__OBJECTIVE__
Tally the lines that hold the word "script" and reply with that figure only.

[Scene modeling code data]
## START

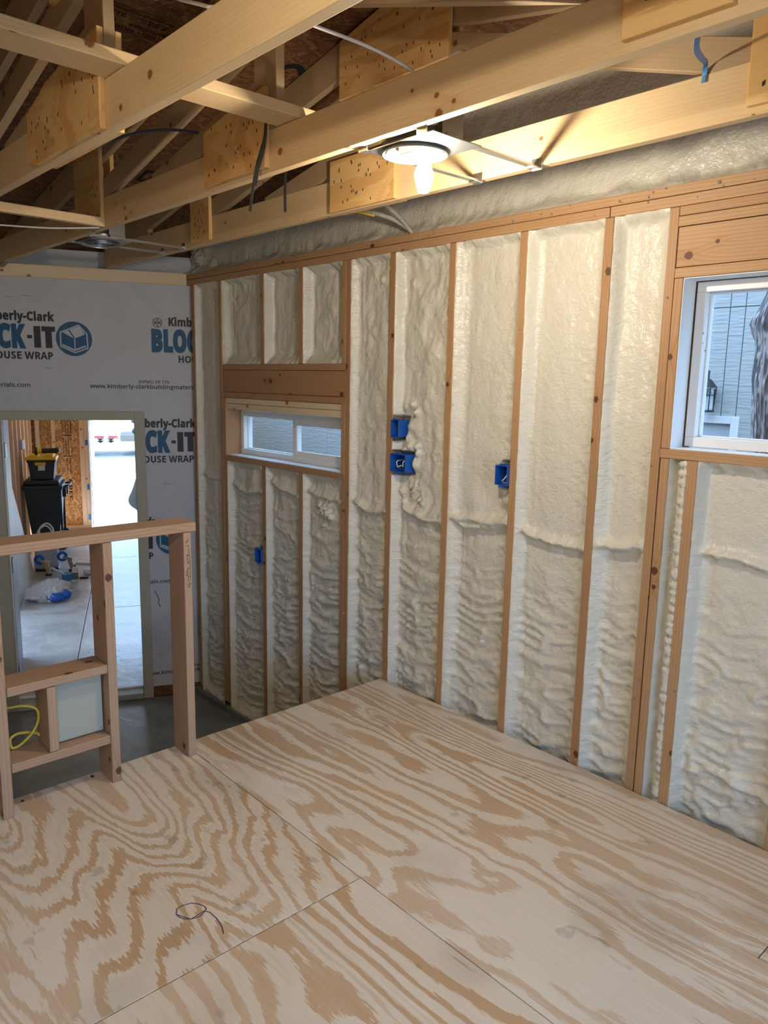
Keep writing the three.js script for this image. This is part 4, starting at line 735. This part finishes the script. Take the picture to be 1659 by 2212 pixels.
tapeGun('dark handled tape gun standing behind the spray can', 1.20, 3.95, 0.2, std({ color: rgb(0.34, 0.27, 0.2), roughness: 0.5 }));
{
  const a = thing('tape_roll', 'roll of blue tape lying flat beside the spray can', 'tape', wp(1.175, FY, 3.55));
  part(a, 'tape', gw(lathe([[0.038, 0.001], [0.062, 0.001], [0.0635, 0.004], [0.0635, 0.066], [0.062, 0.07], [0.038, 0.07], [0.038, 0.001]], 1.178, FY, 3.56, 40)), std({ color: rgb(0.03, 0.27, 0.62), roughness: 0.6 }));
  part(a, 'core', gw(lathe([[0.034, 0.002], [0.0378, 0.002], [0.0378, 0.068], [0.034, 0.068], [0.034, 0.002]], 1.178, FY, 3.56, 30)), M.pale);
  const c = thing('spray_can', 'upright spray can with a white label', 'spray can', wp(1.085, FY, 3.43));
  part(c, 'can_body', gw(lathe([[0.0, 0.0], [0.031, 0.0], [0.033, 0.003], [0.033, 0.155], [0.026, 0.172], [0.012, 0.178]], 1.087, FY, 3.43, 32)), M.white);
  part(c, 'can_label', gw(lathe([[0.0334, 0.03], [0.0334, 0.11]], 1.087, FY, 3.43, 32)), std({ color: rgb(0.16, 0.17, 0.19), roughness: 0.4, side: THREE.DoubleSide }));
  part(c, 'nozzle', gw(cyl(0.008, 0.024, 1.087, FY + 0.177, 3.43, 14)), M.black);
  const sc = new THREE.IcosahedronGeometry(0.075, 3), p = sc.attributes.position; for (let i = 0; i < p.count; i++) { const k = 0.75 + 0.5 * fbm(p.getX(i) * 20 + 4, p.getY(i) * 20 + p.getZ(i) * 26, 3, 3); p.setXYZ(i, p.getX(i) * k * 1.5, Math.max(p.getY(i) * k * 0.55, -0.03), p.getZ(i) * k); } const scm = mergeVertices(sc); scm.computeVertexNormals();
  solo('crumpled_rag', 'crumpled white rag right of the spray can', 'rag', wp(0.935, FY, 3.72), gw(scm.translate(0.935, FY + 0.031, 3.75)), M.white);
  solo('metal_rod', 'long pale metal rod on the floor behind the rag', 'rod', wp(0.9, FY, 4.3), W(beam([1.14, FY + 0.013, 4.30], [0.92, FY + 0.013, 4.22], 0.024, 0.024)), M.vinyl);
  solo('dark_scraper', 'dark flat scraper lying by the rag', 'scraper', wp(1.01, FY, 3.55), gw(box(0.955, 1.055, FY + 0.001, FY + 0.02, 3.53, 3.57, 0.006)), M.dark);
  solo('pale_pole', 'pale pole lying between the two tape guns', 'pole', wp(1.33, FY, 3.8), W(beam([1.375, FY + 0.085, 3.80], [1.215, FY + 0.016, 3.72], 0.024, 0.024)), M.vinyl);
}
{ // plastic bag
  const t = thing('plastic_bag', 'crumpled translucent plastic bag with something blue inside', 'plastic bag', wp(1.26, FY, 2.72));
  const g0 = mergeVertices(new THREE.IcosahedronGeometry(1, 24).deleteAttribute('uv').deleteAttribute('normal')), p = g0.attributes.position;
  for (let i = 0; i < p.count; i++) {
    const x = p.getX(i), y = p.getY(i), z = p.getZ(i); let k = 1 + 0.45 * Math.abs(fbm(x * 3 + 7, y * 3 + z * 2, 21, 4)) + 0.10 * vn(x * 12, z * 12 + y * 9, 22);
    const tail = sm(0.1, 1, x); p.setXYZ(i, Math.min(0.245, x * k * (0.17 + 0.10 * tail)), Math.max(y * k * 0.135 * (1 - 0.55 * tail), -0.07), z * k * 0.15);
  }
  g0.computeVertexNormals(); g0.setAttribute('uv', new THREE.Float32BufferAttribute(new Float32Array(p.count * 2), 2));
  part(t, 'bag_film', gw(g0.translate(1.28, FY + 0.072, 2.74)), new THREE.MeshPhysicalMaterial({ color: rgb(0.93, 0.96, 0.98), transmission: 0.3, thickness: 0, roughness: 0.6, side: THREE.DoubleSide }));
  part(t, 'blue_content', merge(gw(new THREE.SphereGeometry(0.062, 20, 14).scale(1.5, 0.8, 1).translate(1.225, FY + 0.055, 2.605)), gw(new THREE.SphereGeometry(0.055, 20, 14).scale(1.1, 0.95, 1).translate(1.135, FY + 0.066, 2.65))), M.blue);
}
{
  const o = thing('outlet_box', 'grey outlet box on the pale garage studs', 'outlet box', wp(1.83, 0.62, 5.4));
  part(o, 'box_shell', gw(box(1.80, 1.839, 0.62, 0.745, 5.36, 5.5, 0.004)), M.steelD); part(o, 'cover', gw(box(1.795, 1.80, 0.62, 0.745, 5.42, 5.5, 0.002)), M.vinyl);
}
// ---- a person beyond the jamb: only the bent elbow shows past the door frame
{
  const t = thing('person', 'person in a grey sleeve, only a bent elbow showing past the door frame', 'person', wp(0.10, FY, 2.5));
  const S = 0.05, Wd = 2.5, yb = FY;
  const blob = (bones, k, res, name, mat) => {
    const R = 64, mc = new MarchingCubes(R, mat, false, false, 400000); mc.isolation = 0;
    const lo = [1e9, 1e9, 1e9], hi = [-1e9, -1e9, -1e9]; for (const [a, b, r1, r2] of bones) for (const [p, r] of [[a, r1], [b, r2]]) for (let d = 0; d < 3; d++) { lo[d] = Math.min(lo[d], p[d] - r - 0.05); hi[d] = Math.max(hi[d], p[d] + r + 0.05); }
    const L = Math.max(hi[0] - lo[0], hi[1] - lo[1], hi[2] - lo[2]), c = [0, 1, 2].map((d) => (lo[d] + hi[d]) / 2);
    for (let z = 0; z < R; z++) for (let y = 0; y < R; y++) for (let x = 0; x < R; x++) {
      const q = [x, y, z].map((v, d) => c[d] + ((v - R / 2) / (R / 2)) * L / 2); let s = 0;
      for (const [a, b, r1, r2] of bones) { const ab = [b[0] - a[0], b[1] - a[1], b[2] - a[2]], ap = [q[0] - a[0], q[1] - a[1], q[2] - a[2]], h = clamp((ap[0] * ab[0] + ap[1] * ab[1] + ap[2] * ab[2]) / (ab[0] ** 2 + ab[1] ** 2 + ab[2] ** 2 + 1e-9)); s += Math.exp(-k * (Math.hypot(ap[0] - h * ab[0], ap[1] - h * ab[1], ap[2] - h * ab[2]) - (r1 + (r2 - r1) * h))); }
      mc.field[x + y * R + z * R * R] = Math.log(Math.max(s, 1e-30)) / k;
    }
    mc.update();
    const n = mc.count, P = new Float32Array(mc.positionArray.slice(0, n * 3)); for (let i = 0; i < n; i++) for (let d = 0; d < 3; d++) P[3 * i + d] = c[d] + P[3 * i + d] * L / 2;
    const g = new THREE.BufferGeometry(); g.setAttribute('position', new THREE.BufferAttribute(P, 3)); const m = mergeVertices(g, 1e-5); m.computeVertexNormals();
    m.setAttribute('uv', new THREE.Float32BufferAttribute(new Float32Array(m.attributes.position.count * 2), 2));
    return m;
  };
  const J = (s, y, w) => [s, yb + y, w], D = 0.09;
  const shL = J(0.27, 1.38, 2.5), elL = J(0.385, 1.07, 2.50), haL = J(0.27, 0.92, 2.44), shR = J(-0.06, 1.38, 2.5), elR = J(-0.075, 1.10, 2.50), haR = J(-0.06, 0.88, 2.42);
  const skin = std({ color: rgb(0.46, 0.28, 0.2), roughness: 0.6 });
  const body = [[J(0.1, 0.98, 2.5), J(0.1, 1.38, 2.5), 0.13, 0.14], [J(0.1, 1.45, 2.5), J(0.1, 1.56, 2.49), 0.055, 0.05], [J(0.1, 1.62, 2.48), J(0.1, 1.68, 2.49), 0.078, 0.09], [J(0.1, 1.63, 2.395), J(0.1, 1.605, 2.385), 0.016, 0.02], [shL, elL, 0.045, 0.04], [elL, haL, 0.04, 0.03], [shR, elR, 0.045, 0.04], [elR, haR, 0.04, 0.03], [J(0.18, 0.95, 2.5), J(0.19, 0.1, 2.5), 0.08, 0.045], [J(0.01, 0.95, 2.5), J(-0.01, 0.1, 2.5), 0.08, 0.045]];
  for (const [h, sg] of [[haL, -1], [haR, 1]]) { body.push([h, [h[0] + sg * 0.02, h[1] - 0.06, h[2] - 0.01], 0.03, 0.032]); for (let f = 0; f < 4; f++) body.push([[h[0] + sg * 0.02, h[1] - 0.07, h[2] - 0.035 + 0.02 * f], [h[0] + sg * 0.015, h[1] - 0.14 + 0.008 * Math.abs(f - 1.4), h[2] - 0.035 + 0.02 * f], 0.009, 0.008]); body.push([[h[0], h[1] - 0.02, h[2] - 0.03], [h[0] + sg * 0.01, h[1] - 0.07, h[2] - 0.06], 0.011, 0.009]); }
  const b = part(t, 'body', gw(blob(body, 70, 0.012)), skin);
  const cloth = (n, bones, col, k = 60) => part(b, n, gw(blob(bones, k)), std({ color: col, roughness: 0.9 }));
  const jacket = part(t, 'jacket', gw(blob([[J(0.18, 0.92, 2.5), J(0.19, 1.36, 2.5), 0.12, 0.12], [J(0.01, 0.92, 2.5), J(0.0, 1.36, 2.5), 0.12, 0.12], [shL, elL, 0.085, 0.075], [elL, J(0.30, 0.96, 2.45), 0.072, 0.055], [shR, elR, 0.08, 0.07], [elR, J(-0.065, 0.93, 2.44), 0.065, 0.052], [J(0.1, 1.46, 2.5), J(0.1, 1.49, 2.5), 0.09, 0.075]], 60)), std({ color: rgb(0.24, 0.30, 0.35), roughness: 0.9 }));
  part(t, 'trousers', gw(blob([[J(0.18, 0.95, 2.5), J(0.185, 0.5, 2.5), 0.11, 0.085], [J(0.185, 0.5, 2.5), J(0.19, 0.09, 2.5), 0.085, 0.07], [J(0.01, 0.95, 2.5), J(-0.005, 0.5, 2.5), 0.11, 0.085], [J(-0.005, 0.5, 2.5), J(-0.01, 0.09, 2.5), 0.085, 0.07]], 60)), std({ color: rgb(0.06, 0.07, 0.10), roughness: 0.9 }));
  for (const s of [0.19, -0.01]) part(t, 'shoe', gw(new RoundedBoxGeometry(0.10, 0.09, 0.28, 4, 0.04).translate(s, yb + 0.046, 2.45)), M.black);
  part(t, 'hair', gw(new THREE.SphereGeometry(0.102, 24, 16, 0, Math.PI * 2, 0, 1.5).translate(0.10, yb + 1.675, 2.50)), M.dark);
}
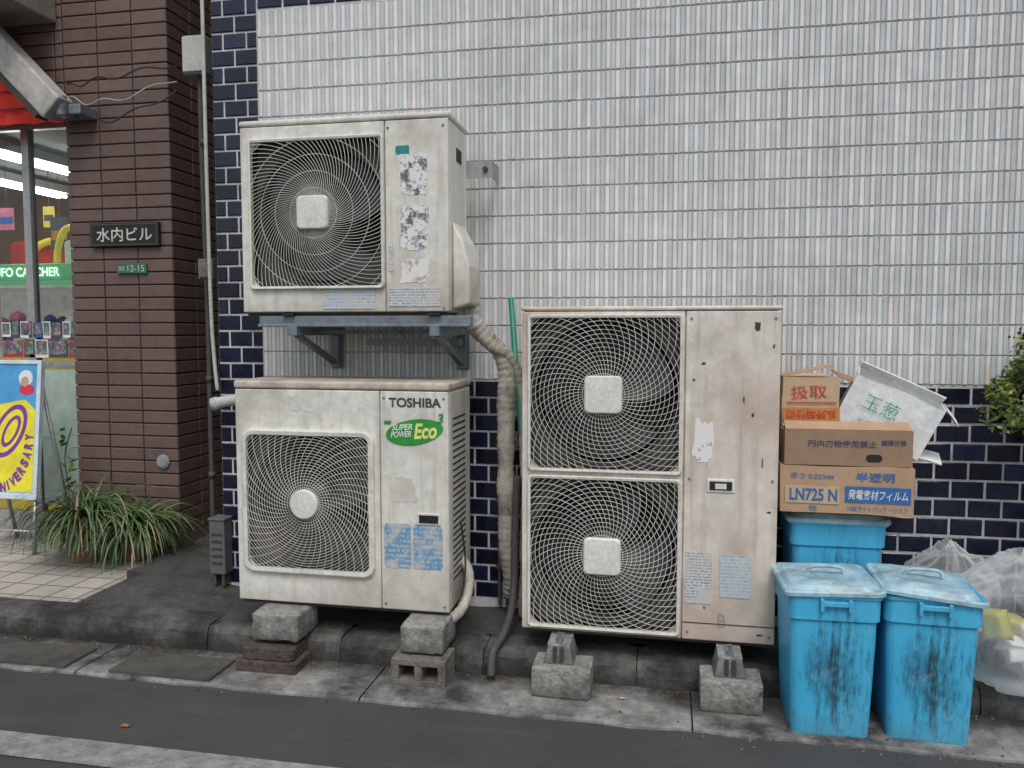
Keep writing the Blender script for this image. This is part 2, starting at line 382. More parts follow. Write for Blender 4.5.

## END

__RESULT OF THIS EXERCISE__
2